═════ DATA RECORDS ═════
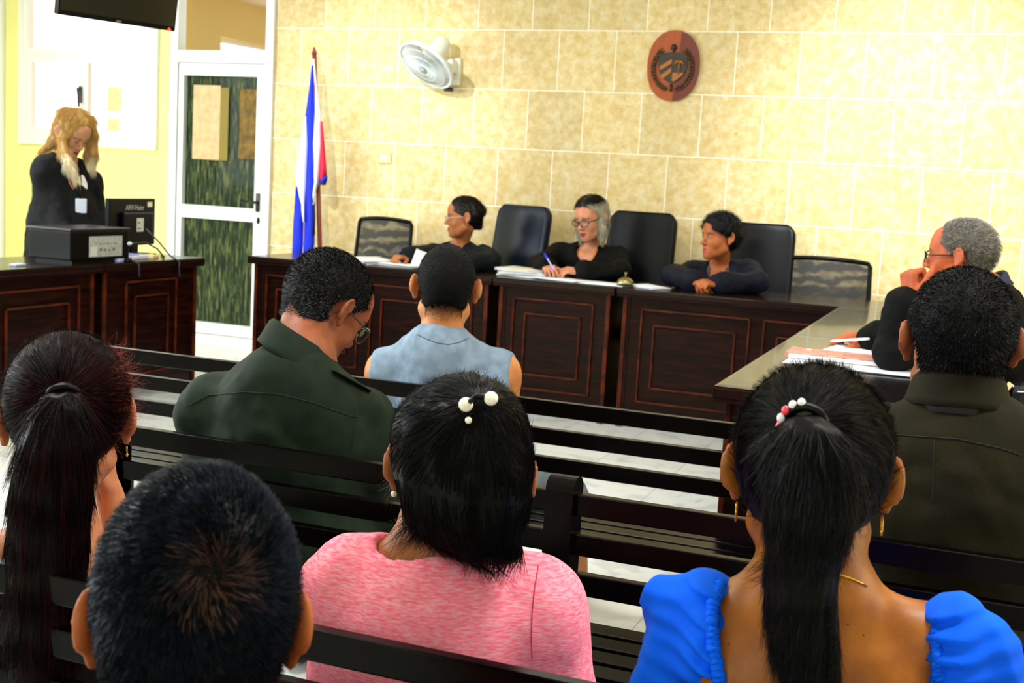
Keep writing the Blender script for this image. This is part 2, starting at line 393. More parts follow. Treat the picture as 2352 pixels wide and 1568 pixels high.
═════
═════ DATA RECORDS ═════
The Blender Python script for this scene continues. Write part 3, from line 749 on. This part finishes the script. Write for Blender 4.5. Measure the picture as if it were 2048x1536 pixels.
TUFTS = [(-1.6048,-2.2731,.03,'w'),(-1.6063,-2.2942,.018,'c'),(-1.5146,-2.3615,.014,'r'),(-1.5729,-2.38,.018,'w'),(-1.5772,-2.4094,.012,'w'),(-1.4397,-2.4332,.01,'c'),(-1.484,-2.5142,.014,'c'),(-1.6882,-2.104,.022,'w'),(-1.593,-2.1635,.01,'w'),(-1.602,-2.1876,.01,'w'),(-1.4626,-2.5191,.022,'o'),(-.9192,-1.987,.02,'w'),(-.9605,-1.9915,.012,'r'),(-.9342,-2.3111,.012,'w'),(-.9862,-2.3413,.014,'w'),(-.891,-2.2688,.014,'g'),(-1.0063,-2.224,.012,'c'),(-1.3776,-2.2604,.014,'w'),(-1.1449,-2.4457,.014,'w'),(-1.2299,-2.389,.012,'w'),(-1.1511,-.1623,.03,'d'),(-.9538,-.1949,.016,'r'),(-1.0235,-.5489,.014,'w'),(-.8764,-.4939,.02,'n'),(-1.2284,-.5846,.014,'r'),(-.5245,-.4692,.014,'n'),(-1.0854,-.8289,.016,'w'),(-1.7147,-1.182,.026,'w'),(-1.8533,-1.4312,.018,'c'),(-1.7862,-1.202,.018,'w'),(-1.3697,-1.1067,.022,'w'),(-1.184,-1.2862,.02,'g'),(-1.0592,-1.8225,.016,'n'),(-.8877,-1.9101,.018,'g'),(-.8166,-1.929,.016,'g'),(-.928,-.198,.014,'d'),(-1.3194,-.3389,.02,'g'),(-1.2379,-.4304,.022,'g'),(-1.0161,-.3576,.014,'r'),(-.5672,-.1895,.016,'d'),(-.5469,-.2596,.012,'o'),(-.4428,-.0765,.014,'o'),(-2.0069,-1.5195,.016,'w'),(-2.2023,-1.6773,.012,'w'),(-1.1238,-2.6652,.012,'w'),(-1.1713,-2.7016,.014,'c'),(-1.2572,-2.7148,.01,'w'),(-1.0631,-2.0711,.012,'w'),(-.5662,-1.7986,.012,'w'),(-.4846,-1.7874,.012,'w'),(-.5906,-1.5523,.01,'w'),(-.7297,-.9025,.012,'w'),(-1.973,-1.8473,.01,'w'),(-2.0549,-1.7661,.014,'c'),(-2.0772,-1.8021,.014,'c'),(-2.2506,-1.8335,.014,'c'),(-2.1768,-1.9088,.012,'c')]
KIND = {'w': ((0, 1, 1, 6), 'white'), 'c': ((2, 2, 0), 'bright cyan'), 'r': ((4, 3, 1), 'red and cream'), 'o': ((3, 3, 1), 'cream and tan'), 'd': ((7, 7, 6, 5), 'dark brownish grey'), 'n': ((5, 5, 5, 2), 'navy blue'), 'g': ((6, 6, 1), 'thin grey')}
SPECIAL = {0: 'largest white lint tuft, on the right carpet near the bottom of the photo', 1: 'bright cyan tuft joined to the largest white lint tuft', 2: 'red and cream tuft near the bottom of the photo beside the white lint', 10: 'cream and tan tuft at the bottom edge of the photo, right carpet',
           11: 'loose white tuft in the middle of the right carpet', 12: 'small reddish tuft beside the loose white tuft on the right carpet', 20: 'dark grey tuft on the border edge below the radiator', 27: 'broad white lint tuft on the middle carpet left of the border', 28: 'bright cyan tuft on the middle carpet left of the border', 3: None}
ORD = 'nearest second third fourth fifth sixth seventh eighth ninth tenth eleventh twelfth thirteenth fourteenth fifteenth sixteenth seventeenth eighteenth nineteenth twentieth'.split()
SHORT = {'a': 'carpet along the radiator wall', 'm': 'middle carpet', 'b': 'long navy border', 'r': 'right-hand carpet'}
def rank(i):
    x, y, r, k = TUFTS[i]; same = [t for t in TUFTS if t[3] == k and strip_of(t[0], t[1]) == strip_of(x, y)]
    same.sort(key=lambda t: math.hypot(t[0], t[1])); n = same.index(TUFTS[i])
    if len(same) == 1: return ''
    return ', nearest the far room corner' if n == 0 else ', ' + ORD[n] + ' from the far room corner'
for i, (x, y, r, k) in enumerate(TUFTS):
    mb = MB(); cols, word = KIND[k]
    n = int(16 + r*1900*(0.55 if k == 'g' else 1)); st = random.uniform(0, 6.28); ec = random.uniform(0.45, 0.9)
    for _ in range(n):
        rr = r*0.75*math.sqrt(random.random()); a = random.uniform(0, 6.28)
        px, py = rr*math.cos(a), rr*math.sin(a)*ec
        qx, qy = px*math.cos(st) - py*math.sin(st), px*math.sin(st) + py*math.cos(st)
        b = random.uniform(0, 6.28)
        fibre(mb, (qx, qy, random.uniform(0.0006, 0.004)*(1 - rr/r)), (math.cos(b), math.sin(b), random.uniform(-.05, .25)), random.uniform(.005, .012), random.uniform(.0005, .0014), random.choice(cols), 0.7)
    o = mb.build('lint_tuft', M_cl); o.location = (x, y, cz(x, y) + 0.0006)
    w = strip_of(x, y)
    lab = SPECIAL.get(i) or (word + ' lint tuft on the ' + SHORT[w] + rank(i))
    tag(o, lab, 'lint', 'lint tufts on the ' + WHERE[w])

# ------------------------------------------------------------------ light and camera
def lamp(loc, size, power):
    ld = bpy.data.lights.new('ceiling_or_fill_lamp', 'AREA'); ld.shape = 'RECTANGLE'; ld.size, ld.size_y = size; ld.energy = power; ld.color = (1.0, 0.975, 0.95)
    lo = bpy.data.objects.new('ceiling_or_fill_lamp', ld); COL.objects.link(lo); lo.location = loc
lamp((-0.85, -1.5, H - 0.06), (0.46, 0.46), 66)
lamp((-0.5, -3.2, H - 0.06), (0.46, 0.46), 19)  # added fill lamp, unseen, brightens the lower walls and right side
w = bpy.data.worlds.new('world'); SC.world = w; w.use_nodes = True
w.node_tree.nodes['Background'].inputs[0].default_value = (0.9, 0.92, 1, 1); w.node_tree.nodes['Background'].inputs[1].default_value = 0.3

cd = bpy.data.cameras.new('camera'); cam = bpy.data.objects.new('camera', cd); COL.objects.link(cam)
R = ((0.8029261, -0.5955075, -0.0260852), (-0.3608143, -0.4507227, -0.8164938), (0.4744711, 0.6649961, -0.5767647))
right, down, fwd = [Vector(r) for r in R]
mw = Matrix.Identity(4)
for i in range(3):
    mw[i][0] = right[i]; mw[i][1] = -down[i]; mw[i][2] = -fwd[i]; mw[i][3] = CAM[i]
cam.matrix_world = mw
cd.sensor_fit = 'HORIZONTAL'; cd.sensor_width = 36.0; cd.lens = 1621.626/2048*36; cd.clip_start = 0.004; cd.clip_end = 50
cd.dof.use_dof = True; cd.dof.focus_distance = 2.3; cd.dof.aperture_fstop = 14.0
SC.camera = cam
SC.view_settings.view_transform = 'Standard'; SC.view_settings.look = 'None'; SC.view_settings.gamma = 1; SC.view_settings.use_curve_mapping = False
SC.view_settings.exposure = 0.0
═════
• [JOB]:
In the entries above, locate every line with the word "from" and copy it.

• [THE REPLY]:
The Blender Python script for this scene continues. Write part 3, from line 749 on. This part finishes the script. Write for Blender 4.5. Measure the picture as if it were 2048x1536 pixels.
    return ', nearest the far room corner' if n == 0 else ', ' + ORD[n] + ' from the far room corner'